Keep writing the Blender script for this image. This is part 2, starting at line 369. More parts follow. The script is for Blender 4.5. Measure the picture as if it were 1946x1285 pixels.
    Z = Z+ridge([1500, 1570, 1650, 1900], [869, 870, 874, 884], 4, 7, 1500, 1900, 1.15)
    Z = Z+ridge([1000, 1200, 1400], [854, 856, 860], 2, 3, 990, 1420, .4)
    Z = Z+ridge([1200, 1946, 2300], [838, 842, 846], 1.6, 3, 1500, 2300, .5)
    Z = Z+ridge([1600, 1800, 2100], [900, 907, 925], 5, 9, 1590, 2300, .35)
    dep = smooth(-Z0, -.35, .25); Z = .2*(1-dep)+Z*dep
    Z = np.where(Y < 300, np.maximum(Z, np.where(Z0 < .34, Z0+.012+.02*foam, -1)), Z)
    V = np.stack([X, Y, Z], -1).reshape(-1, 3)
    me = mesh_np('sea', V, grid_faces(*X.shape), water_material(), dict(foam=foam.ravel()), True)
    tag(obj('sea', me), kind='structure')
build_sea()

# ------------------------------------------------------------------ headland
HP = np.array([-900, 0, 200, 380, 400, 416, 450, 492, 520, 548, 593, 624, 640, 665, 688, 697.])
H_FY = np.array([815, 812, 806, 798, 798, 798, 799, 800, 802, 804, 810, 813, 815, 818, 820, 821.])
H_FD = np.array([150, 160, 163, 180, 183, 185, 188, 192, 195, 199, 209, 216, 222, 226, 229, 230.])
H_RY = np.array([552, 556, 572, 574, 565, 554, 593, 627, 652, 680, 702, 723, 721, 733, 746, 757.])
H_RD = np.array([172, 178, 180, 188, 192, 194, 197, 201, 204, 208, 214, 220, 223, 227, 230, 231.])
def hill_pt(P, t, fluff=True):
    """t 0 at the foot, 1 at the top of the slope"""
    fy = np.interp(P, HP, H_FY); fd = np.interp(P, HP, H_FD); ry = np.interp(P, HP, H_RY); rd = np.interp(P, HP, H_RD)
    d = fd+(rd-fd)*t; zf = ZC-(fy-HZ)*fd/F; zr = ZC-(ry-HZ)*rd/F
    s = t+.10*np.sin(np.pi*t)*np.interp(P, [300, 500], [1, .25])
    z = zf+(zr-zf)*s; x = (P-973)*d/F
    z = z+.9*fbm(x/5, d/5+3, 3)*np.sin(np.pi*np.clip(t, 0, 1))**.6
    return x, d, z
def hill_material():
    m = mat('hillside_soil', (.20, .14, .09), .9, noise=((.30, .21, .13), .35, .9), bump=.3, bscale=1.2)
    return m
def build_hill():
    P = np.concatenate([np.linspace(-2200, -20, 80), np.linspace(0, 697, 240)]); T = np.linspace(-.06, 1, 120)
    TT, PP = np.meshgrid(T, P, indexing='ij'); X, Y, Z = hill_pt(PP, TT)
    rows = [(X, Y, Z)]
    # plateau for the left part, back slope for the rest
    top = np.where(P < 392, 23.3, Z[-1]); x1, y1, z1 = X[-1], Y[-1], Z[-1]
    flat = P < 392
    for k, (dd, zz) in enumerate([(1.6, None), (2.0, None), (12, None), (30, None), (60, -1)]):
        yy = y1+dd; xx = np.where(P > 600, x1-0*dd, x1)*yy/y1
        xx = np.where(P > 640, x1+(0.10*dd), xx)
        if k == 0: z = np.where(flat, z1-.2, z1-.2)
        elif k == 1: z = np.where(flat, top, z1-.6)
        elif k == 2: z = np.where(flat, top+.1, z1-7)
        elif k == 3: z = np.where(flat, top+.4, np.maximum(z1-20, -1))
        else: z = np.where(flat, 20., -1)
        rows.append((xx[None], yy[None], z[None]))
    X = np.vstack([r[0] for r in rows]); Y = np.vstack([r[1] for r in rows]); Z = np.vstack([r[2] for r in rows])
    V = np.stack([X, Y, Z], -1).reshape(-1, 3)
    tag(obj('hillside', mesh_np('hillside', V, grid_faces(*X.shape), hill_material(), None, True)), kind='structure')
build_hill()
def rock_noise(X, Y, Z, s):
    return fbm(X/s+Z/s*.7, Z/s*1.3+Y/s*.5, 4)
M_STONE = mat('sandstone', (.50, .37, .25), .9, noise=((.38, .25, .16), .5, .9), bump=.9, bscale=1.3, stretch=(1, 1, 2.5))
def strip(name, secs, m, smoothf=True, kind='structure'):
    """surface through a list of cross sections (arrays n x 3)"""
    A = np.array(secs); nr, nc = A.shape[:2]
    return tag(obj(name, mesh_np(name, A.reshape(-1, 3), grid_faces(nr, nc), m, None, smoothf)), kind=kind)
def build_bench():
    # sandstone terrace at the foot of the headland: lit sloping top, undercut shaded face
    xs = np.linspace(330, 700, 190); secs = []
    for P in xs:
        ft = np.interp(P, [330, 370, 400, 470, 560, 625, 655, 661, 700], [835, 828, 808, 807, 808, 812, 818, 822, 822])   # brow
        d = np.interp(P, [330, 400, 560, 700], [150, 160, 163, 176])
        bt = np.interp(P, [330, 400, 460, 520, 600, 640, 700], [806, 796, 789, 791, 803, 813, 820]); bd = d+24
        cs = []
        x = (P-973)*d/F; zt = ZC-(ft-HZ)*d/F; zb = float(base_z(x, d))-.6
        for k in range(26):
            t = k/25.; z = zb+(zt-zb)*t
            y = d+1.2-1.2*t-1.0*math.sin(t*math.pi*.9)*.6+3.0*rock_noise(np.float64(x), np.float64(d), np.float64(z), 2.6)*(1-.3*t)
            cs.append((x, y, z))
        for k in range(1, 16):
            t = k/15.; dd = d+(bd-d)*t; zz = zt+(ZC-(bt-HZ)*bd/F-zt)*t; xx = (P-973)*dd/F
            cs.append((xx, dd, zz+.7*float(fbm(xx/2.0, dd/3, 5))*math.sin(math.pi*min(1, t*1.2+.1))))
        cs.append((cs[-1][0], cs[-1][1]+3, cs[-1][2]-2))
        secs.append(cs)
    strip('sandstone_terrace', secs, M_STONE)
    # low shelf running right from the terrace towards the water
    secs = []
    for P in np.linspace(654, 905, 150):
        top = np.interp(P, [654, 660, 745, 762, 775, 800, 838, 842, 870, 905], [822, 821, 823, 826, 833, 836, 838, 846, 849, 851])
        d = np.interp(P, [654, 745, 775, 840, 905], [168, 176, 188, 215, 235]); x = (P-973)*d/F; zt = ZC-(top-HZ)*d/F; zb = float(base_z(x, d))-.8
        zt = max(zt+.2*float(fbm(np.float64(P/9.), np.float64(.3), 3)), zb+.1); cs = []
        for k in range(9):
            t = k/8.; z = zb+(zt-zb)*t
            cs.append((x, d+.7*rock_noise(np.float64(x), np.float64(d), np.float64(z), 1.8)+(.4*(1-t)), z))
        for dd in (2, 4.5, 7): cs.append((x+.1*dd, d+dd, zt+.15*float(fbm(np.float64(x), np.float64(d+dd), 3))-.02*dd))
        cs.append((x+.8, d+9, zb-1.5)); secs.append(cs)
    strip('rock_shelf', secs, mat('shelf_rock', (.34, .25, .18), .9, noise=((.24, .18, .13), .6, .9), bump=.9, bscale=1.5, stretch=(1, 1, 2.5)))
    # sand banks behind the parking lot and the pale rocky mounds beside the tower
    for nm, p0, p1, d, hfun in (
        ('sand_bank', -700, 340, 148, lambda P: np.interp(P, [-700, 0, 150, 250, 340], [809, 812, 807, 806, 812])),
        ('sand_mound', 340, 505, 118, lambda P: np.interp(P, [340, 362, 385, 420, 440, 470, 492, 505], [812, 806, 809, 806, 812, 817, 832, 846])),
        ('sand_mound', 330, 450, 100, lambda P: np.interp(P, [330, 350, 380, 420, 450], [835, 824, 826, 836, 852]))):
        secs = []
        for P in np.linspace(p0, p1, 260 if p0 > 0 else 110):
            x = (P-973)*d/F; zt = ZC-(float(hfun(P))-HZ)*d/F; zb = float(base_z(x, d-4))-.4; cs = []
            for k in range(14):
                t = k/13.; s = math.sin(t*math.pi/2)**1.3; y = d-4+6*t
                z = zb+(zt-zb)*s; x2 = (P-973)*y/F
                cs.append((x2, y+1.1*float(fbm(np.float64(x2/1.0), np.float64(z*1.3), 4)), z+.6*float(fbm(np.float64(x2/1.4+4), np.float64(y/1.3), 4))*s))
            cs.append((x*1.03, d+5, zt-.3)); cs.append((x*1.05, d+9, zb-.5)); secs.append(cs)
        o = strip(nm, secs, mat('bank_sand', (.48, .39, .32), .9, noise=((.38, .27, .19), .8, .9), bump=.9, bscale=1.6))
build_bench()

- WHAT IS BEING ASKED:
Starting at the first line of the material above, reproduce each line exactly up to and including the line with "build_sea()".

- RESULT:
Keep writing the Blender script for this image. This is part 2, starting at line 369. More parts follow. The script is for Blender 4.5. Measure the picture as if it were 1946x1285 pixels.
    Z = Z+ridge([1500, 1570, 1650, 1900], [869, 870, 874, 884], 4, 7, 1500, 1900, 1.15)
    Z = Z+ridge([1000, 1200, 1400], [854, 856, 860], 2, 3, 990, 1420, .4)
    Z = Z+ridge([1200, 1946, 2300], [838, 842, 846], 1.6, 3, 1500, 2300, .5)
    Z = Z+ridge([1600, 1800, 2100], [900, 907, 925], 5, 9, 1590, 2300, .35)
    dep = smooth(-Z0, -.35, .25); Z = .2*(1-dep)+Z*dep
    Z = np.where(Y < 300, np.maximum(Z, np.where(Z0 < .34, Z0+.012+.02*foam, -1)), Z)
    V = np.stack([X, Y, Z], -1).reshape(-1, 3)
    me = mesh_np('sea', V, grid_faces(*X.shape), water_material(), dict(foam=foam.ravel()), True)
    tag(obj('sea', me), kind='structure')
build_sea()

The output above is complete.